If and when some referee leaders (for their own selfish designs) try to taunt and defame others, the members of the disciplinary bodies will remain resolute to carry out their assigned duties and terms of references.

Luckily, the GFA has so far stood by their recommendations, mostly unalloyed. The only missing link appears to be prompt and early implementation of disciplinary decisions. As the season draws to its end, all involved in refereeing supervision and regulation have to entrench their focus.

As the new season beckons, the technical department of the RAG has busied itself in running refresher and physical fitness courses for those referees who will be privileged to be on the GFA’s official league lists. All referees always aim high.
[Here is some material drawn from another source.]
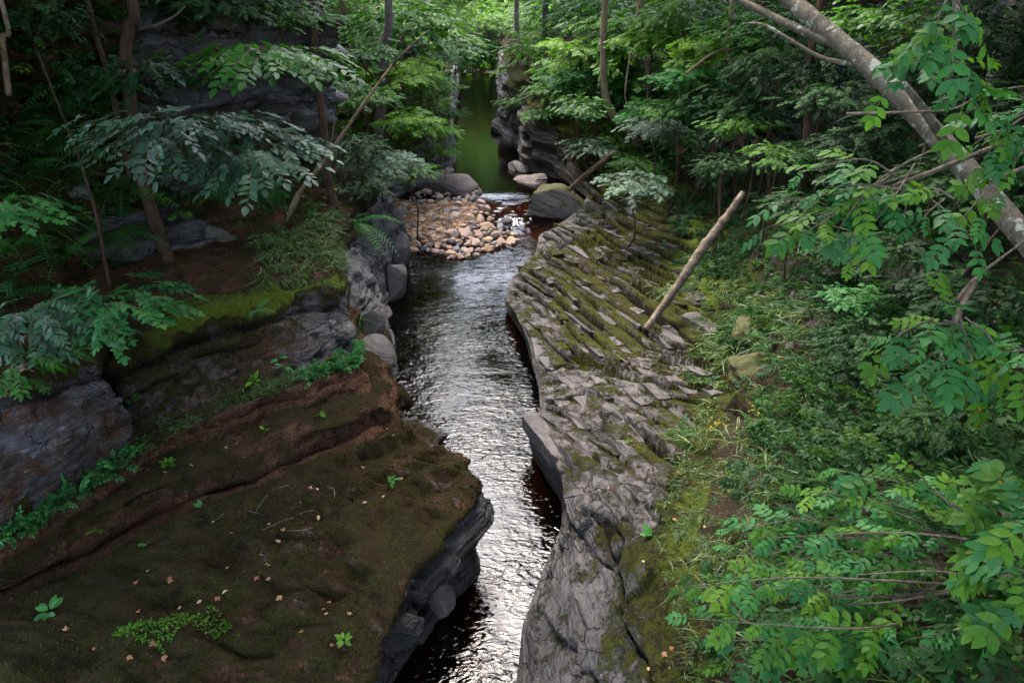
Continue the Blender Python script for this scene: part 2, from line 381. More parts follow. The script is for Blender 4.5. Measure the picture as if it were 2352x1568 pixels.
LR = [wdeep, wfoot,
  # wall half way up / lip of the low dome
  ring([(800, 1800, 1.5), (848, 1567, 1.6), (888, 1450, 1.65), (935, 1310, 1.7), (1106, 1135, 1.65), (1045, 1045, 1.55), (985, 1003, 1.45), (905, 965, 1.4)], [(-.05, .75), (-.12, 1.2), (-.1, 1.2), (-.15, 1.2), (-.15, 1.2), (-.2, 1.0), (-.2, .8), (-.3, .5), (-.15, .9), (-.15, 1.6), (-.2, 1.8), (-.5, 1.5), (-1, 1.5)]),
  ring([(-400, 1560, 1.9), (-100, 1420, 1.85), (120, 1310, 1.75), (420, 1180, 1.65), (640, 1075, 1.55), (760, 1030, 1.5), (860, 985, 1.45), (900, 960, 1.4)], [(-.5, 1.0), (-.3, 1.6), (-.3, 1.7), (-.35, 1.8), (-.35, 1.7), (-.4, 1.5), (-.45, 1.2), (-.6, .8), (-.3, 1.3), (-.3, 2.0), (-.4, 2.2), (-1, 1.8), (-1.5, 2)]),
  ring([(-400, 1520, 1.7), (-100, 1390, 1.55), (120, 1285, 1.45), (420, 1160, 1.35), (640, 1060, 1.32), (760, 1015, 1.35), (860, 978, 1.4), (898, 958, 1.4)], [(-.55, 1.1), (-.35, 1.7), (-.35, 1.8), (-.4, 1.9), (-.4, 1.8), (-.45, 1.6), (-.5, 1.3), (-.7, .9), (-.35, 1.4), (-.35, 2.1), (-.5, 2.3), (-1.1, 1.9), (-1.6, 2.1)]),
  ring([(-400, 1420, 2.3), (-100, 1320, 2.2), (100, 1250, 2.05), (330, 1140, 1.95), (600, 1035, 1.8), (740, 985, 1.75), (850, 948, 1.72), (896, 930, 1.68)], [(-.75, 1.3), (-.45, 1.9), (-.4, 2.0), (-.5, 2.1), (-.5, 2.0), (-.5, 1.8), (-.6, 1.5), (-.9, 1.1), (-.5, 1.6), (-.5, 2.3), (-.8, 2.5), (-1.5, 2.2), (-2, 2.4)]),
  ring([(-400, 1400, 2.35), (-100, 1300, 2.25), (100, 1225, 2.1), (330, 1070, 2.0), (600, 965, 1.85), (720, 930, 1.8), (800, 905, 1.76), (845, 898, 1.7)], [(-.8, 1.4), (-.5, 2.0), (-.45, 2.1), (-.55, 2.2), (-.55, 2.1), (-.55, 1.9), (-.7, 1.6), (-1, 1.2), (-.6, 1.7), (-.6, 2.4), (-1, 2.6), (-1.7, 2.4), (-2.2, 2.6)]),
  ring([(-400, 1370, 2.7), (-100, 1270, 2.55), (100, 1195, 2.4), (330, 1040, 2.3), (560, 935, 2.2), (680, 890, 2.15), (780, 850, 2.1), (828, 830, 2.05)], [(-.85, 1.7), (-.6, 2.2), (-.5, 2.3), (-.6, 2.4), (-.6, 2.3), (-.6, 2.1), (-.9, 1.8), (-1.1, 1.4), (-.8, 1.9), (-.8, 2.6), (-1.2, 2.8), (-2, 2.6), (-2.5, 2.8)]),
  ring([(-400, 1350, 2.72), (-100, 1245, 2.57), (100, 1160, 2.42), (300, 1015, 2.33), (540, 905, 2.23), (660, 862, 2.18), (760, 822, 2.13), (814, 800, 2.08)], [(-.9, 1.9), (-.7, 2.3), (-.6, 2.4), (-.7, 2.5), (-.7, 2.4), (-.7, 2.3), (-1, 2.0), (-1.3, 1.6), (-.9, 2.0), (-.9, 2.7), (-1.4, 3.0), (-2.4, 2.8), (-2.8, 3)]),
  ring([(-400, 960, 3.5), (-100, 900, 3.45), (60, 880, 3.35), (235, 832, 3.3), (400, 748, 3.25), (560, 705, 3.15), (690, 672, 3.05), (788, 662, 3.0)], [(-1.1, 2.7), (-.9, 2.75), (-.75, 2.75), (-.85, 2.8), (-.8, 2.6), (-.9, 2.5), (-1.3, 2.3), (-1.8, 1.9), (-1.2, 2.2), (-1.2, 2.9), (-2, 3.2), (-3, 3.2), (-3.5, 3.4)]),
  ring([(-400, 700, 4.3), (-100, 690, 4.0), (80, 680, 3.8), (250, 665, 3.55), (380, 635, 3.42), (540, 610, 3.32), (680, 605, 3.25), (780, 595, 3.15)], [(-1.9, 3.1), (-1.5, 3.0), (-1.3, 2.95), (-1.4, 3.0), (-1.3, 2.8), (-1.6, 2.7), (-2, 2.6), (-2.4, 2.3), (-1.9, 2.6), (-2, 3.2), (-3, 3.6), (-4, 3.8), (-4.5, 4)]),
  ring([(-400, 560, 5.2), (-100, 560, 4.9), (80, 570, 4.5), (285, 605, 3.72), (420, 575, 3.6), (540, 545, 3.5), (680, 535, 3.45), (770, 535, 3.3)], [(-2.6, 3.3), (-2.1, 3.2), (-1.9, 3.2), (-2, 3.2), (-2, 3.1), (-2.4, 3.1), (-2.8, 3.1), (-3.2, 2.9), (-2.7, 3.1), (-3, 3.8), (-4, 4.2), (-5, 4.4), (-5.5, 4.6)]),
  ring([(-400, 470, 5.9), (-100, 480, 5.5), (80, 490, 5.1), (310, 490, 4.5), (440, 462, 4.35), (540, 478, 4.0), (680, 475, 3.8), (770, 475, 3.6)], [(-3.2, 3.8), (-2.8, 3.7), (-2.6, 3.7), (-2.8, 3.7), (-2.8, 3.6), (-3.2, 3.6), (-3.6, 3.8), (-4, 3.9), (-3.6, 3.9), (-4, 4.6), (-5.2, 5.2), (-6.4, 5.6), (-7, 6)]),
  ring([(-400, 330, 7.0), (-100, 330, 6.6), (100, 320, 6.2), (300, 310, 5.8), (420, 310, 5.5), (560, 320, 5.2), (680, 330, 4.9), (760, 350, 4.5)], [(-4.2, 4.6), (-3.9, 4.6), (-3.8, 4.6), (-4, 4.8), (-4, 4.8), (-4.6, 5), (-5, 5.2), (-5.5, 5.5), (-5, 5.5), (-6, 6.6), (-7.4, 7.4), (-8.5, 8.2), (-9, 9)]),
  ring([(-400, -40, 10.8, 'y'), (-100, -30, 11.8, 'y'), (100, -20, 13.2, 'y'), (300, 0, 15.0, 'y'), (420, 20, 16.4, 'y'), (560, 30, 17.4, 'y'), (680, 30, 18.2, 'y'), (775, 50, 18.8, 'y')], [(-5.2, 7.4), (-5.0, 7.4), (-5, 7.3), (-5.2, 7.2), (-5.3, 7), (-6, 7), (-6.4, 7), (-7, 7.2), (-7.5, 7.5), (-9, 9), (-10.5, 10), (-12, 11), (-13, 12)])]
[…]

At the highest level will be the FIFA list, but the larger numbers are possibilities for the Premier and Division One Leagues.

While many thoughts and targets may well be naturally very personal there should be a wider challenge to all those involved in refereeing and, indeed, football. There is a paucity of official survey data. But my view is that the main area where a large majority of people would want an improvement is the quality of referee decisions, decisions bordering on fairness, firmness and bias. We need qualified referees to produce a better, safer game for everyone.

Over the years, the priority of our referee managers appears to be physical fitness, experience and age. Referees’ decisions are final. Not only that. They are far-reaching and decisive. These decisions manifest themselves in the win, draw or lose conclusions at the end of a particular game.

In a league regime, they culminate in which team wins, gets included among the Top Four or gets relegated into a lower division.

Football is not only a game of passion. It is big, big business apart from the fact that it entertains and serves as a means uniting different segments and sections of communities and nations. There are many different people with varying degrees of backgrounds, beliefs and characters who are involved in the sport. They also have a variety of objectives.

Just recently, a chief executive of a well-known Division One team threatened to quit football altogether, having been affected by two dreadful decisions of a referee. And it took the intervention of other people to convince him that there were ups and downs not only in football but also in life generally. Indeed, this is not an isolated case.

There is this rich gentleman from the Ashanti Region who founded a football club only to disband it after a few years for a similar reason — the bad conduct of a match official. I don’t know what has happened to the stadium that he put up for that purpose. What I know is that, some gainfully employed young men and players were the losers. It was just a simple bad decision that broke his resolve and made a lot of young men unemployed.

Football provides millions and millions of jobs and businesses the worldover. And the contribution of referees to this huge industry cannot be under-estimated. And we should all be proud of this. It should be a top priority for our referee managers and selectors to put on high pedestal the character and value system of our individual referees when they compile the list of referees for the next season.

As a former referee, I know there are both good and bad referees. We have a lot of very good referees. But there are also a few bad, if not rotten, ones. Yes, referees do make mistakes, but mistakes are different from determined bad decisions. The annoying thing is that we all know the bad ones. We mention them in quiet discussions, gossip about them and frown on their ignoble behaviour but, perhaps just like them, lack the good character, value system and fortitude to remove them from among the good ones. The result? We leave them till they finally disgrace themselves and refereeing.

I once pointed out that it is not a pleasant job to discuss issues like this. But my view is that with the opportunity and privilege given to me, it has become a duty and calling. We must be open and clear. It is said that birds of the same feather fly together.

The referee managers and selectors who feel that they have different feathers from the bad match officials have a duty to sort them out from the next referees list. For a long time we appear to have been only plucking the feathers which grow back in no time and indeed into the feathers of other birds.

There is no need for a referee who is physically fit, bubbling with energy and stamina when his decisions are always tainted. He will only misbehave in a physically fit, stamina filled and energy bubbling manner. What is the benefit in selecting a referee who is considered experienced with time only to misapply his so-called experience in cheating one team for the other?

The game of football is made more enjoyable and competitive when officiating is apt and correct. The selection and compilation of a new referee’s league is an opportunity to present the best referees available. We have many good referees in the list, the few bad ones should be excluded from the next list to give all of us a good name. This is possible and desirable. Amen.